Referee calls foul

Tue 01 Jul 2014 08:43 AM

In discussions of peer review, somebody always mentions referees searching the internet to suss out who the author is. There is disagreement about how common this is. Inevitably, somebody recounts rumours about scholars who do this before even reading a paper they've been asked to review, and everybody involved in the conversation mumbles and swears that they never do it.

I do not know how common the search-before-reading approach to refereeing is. I also don't know how pernicious it really is, although the phenomenon of implicit bias suggests that it's probably more pernicious than one would think.

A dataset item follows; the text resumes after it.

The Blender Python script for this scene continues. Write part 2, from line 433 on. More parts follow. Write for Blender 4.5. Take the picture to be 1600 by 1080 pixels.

Regardless, it is clearly a perversion of blind peer review. The process is constructed precisely so that the referee can read the paper without knowing the identity of the author.*

So imagine my surprise when I was invited to referee a paper, I logged into Editorial Manager, and one of the Action Links was to do a Google Scholar Title Search. This was the option right below View Submission, which is what I had to select to download a PDF of the paper. So the submission management website gave me a quick link for the search-before-reading approach and made it salient by putting it somewhere I was likely to see it.**

Crikey!

* Sometimes anonymity breaks down, because the referee already knows the work (from a conference, say) or has a good guess who the author is (because the work extends the author's earlier work or is written in a distinctive style). I think that a referee has an obligation to let the editor know about the breakdown in anonymity, and the editor can decide how to proceed. Sometimes it makes sense to use the referee's report anyway.

** Actually I had already downloaded the PDF, because there was also a direct link in the invitation to referee the paper. But I only followed that link first, rather than the link to Editorial Manager, because I wanted to take a look at the paper before agreeing to referee it. In a different mood, I might have followed the agree link first.